Inoltre, né il provvedimento di annullamento da parte del comune di Formia della certificazione di abitabilità n. 171 del 22/5/2014, reso nell’ambito del procedimento di riesame della citata concessione edilizia in sanatoria n. 205/2009, prodotto dalla difesa di M.C. a seguito delle dichiarazioni del teste, Avv. L., né le dichiarazioni di quest’ultimo secondo cui l’appartamento di P.M. “qualche problema purtroppo ce l’aveva” e secondo cui le parti avevano esonerato il notaio dagli accertamenti urbanistici, né le dichiarazioni rese dallo stesso secondo cui la mansarda aveva “l’altezza di metri 2.02”, sarebbero state prese in considerazione nella impugnata sentenza, che avrebbe travisato gli elementi probatori da cui sarebbe emerso che l’immobile di P.M. non poteva essere considerato un appartamento per civile abitazione, tenuto conto dell’altezza di appena due metri del vano, trattandosi di un modesto sottotetto stenditoio di pertinenza dell’appartamento sub 3.
Rileva, nondimeno, il Collegio che la prospettazione difensiva si fonda, integralmente, sul contenuto degli atti richiamati, cui il ricorso ha, però, fatto riferimento senza però procedere a una puntuale allegazione e, dunque, in maniera del tutto non autosufficiente, non consentendo a questo Collegio di verificare la fondatezza di quanto dedotto, essendo l’accesso agli atti del procedimento di merito notoriamente preclusa al Giudice di legittimità.

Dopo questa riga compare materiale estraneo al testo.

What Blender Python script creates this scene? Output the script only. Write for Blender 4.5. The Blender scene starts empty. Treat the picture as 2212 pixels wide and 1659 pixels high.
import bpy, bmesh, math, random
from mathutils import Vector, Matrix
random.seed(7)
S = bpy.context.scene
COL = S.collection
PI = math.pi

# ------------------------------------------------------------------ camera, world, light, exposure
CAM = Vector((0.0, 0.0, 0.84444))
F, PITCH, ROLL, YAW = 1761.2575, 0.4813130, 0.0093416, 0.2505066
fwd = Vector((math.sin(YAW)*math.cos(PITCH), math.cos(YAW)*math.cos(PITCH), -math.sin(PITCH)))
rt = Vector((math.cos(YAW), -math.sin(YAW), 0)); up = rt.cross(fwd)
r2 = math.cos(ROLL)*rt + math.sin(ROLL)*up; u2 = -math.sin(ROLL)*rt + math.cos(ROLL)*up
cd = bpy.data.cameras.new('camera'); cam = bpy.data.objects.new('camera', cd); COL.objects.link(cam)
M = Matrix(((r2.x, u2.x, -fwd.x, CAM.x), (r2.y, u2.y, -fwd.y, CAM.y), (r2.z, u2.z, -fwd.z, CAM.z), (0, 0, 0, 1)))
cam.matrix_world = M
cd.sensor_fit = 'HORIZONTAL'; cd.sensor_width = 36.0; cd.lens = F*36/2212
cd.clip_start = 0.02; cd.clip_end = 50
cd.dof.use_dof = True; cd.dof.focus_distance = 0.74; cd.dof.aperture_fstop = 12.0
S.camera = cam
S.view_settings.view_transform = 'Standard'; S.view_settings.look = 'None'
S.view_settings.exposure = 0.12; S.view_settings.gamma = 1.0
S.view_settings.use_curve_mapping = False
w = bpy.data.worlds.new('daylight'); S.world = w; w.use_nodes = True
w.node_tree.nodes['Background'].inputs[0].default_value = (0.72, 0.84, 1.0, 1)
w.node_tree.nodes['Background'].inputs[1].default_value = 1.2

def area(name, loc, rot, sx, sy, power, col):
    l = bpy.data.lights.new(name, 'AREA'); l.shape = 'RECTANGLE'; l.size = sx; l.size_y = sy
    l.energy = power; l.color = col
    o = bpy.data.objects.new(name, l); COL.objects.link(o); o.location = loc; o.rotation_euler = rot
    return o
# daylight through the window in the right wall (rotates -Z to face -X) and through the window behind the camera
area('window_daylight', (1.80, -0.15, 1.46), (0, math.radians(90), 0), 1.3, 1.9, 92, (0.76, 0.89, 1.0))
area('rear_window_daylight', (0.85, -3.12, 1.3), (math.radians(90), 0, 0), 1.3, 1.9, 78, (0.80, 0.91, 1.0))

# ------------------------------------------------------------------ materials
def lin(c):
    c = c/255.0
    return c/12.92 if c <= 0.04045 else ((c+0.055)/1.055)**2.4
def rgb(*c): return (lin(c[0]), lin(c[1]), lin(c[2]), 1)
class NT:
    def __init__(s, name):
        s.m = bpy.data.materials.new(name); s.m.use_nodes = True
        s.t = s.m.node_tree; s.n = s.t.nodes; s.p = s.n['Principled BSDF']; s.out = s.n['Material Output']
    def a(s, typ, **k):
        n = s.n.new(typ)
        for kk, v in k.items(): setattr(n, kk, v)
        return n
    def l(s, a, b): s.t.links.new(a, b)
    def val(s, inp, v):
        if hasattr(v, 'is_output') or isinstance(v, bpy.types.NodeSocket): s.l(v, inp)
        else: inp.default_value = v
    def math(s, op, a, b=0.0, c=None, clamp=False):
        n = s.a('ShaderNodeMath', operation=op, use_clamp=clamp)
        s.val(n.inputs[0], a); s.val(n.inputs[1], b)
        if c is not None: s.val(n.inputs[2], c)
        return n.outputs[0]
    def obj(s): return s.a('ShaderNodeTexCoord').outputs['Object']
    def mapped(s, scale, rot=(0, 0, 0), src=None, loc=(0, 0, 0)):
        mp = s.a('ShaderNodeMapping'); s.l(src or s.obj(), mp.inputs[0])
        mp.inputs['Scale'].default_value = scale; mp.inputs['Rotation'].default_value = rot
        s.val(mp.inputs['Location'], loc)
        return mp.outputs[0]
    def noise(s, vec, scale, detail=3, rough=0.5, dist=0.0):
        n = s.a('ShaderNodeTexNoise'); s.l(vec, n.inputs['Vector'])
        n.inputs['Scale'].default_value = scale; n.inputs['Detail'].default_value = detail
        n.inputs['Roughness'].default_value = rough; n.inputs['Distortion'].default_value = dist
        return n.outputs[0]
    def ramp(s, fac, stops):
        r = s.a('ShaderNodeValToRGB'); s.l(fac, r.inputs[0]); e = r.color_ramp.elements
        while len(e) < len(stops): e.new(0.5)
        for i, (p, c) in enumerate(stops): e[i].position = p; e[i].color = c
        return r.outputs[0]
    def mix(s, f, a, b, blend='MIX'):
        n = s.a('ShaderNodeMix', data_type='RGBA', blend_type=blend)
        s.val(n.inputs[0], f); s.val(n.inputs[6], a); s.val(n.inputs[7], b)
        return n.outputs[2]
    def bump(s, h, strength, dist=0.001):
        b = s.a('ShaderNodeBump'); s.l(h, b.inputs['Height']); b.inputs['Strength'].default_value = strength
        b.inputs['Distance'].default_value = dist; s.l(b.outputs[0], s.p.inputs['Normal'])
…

Ne consegue, pertanto, la inammissibilità del secondo motivo di doglianza.
(omissis)
5. Sulla base delle considerazioni che precedono, il ricorso deve essere, pertanto, dichiarato inammissibile. Alla luce della sentenza 13 giugno 2000, n. 186, della Corte costituzionale e rilevato che, nella fattispecie, non sussistono elementi per ritenere che «la parte abbia proposto il ricorso senza versare in colpa nella determinazione della causa di inammissibilità», alla declaratoria dell’inammissibilità medesima consegue, a norma dell’art. 616 cod. proc. pen., l’onere delle spese del procedimento nonché quello del versamento della somma, in favore della cassa delle ammende, equitativamente fissata in 3.000 euro.
Dichiara inammissibile il ricorso e condanna il ricorrente al pagamento delle spese del procedimento e della somma di euro tremila in favore della cassa delle ammende.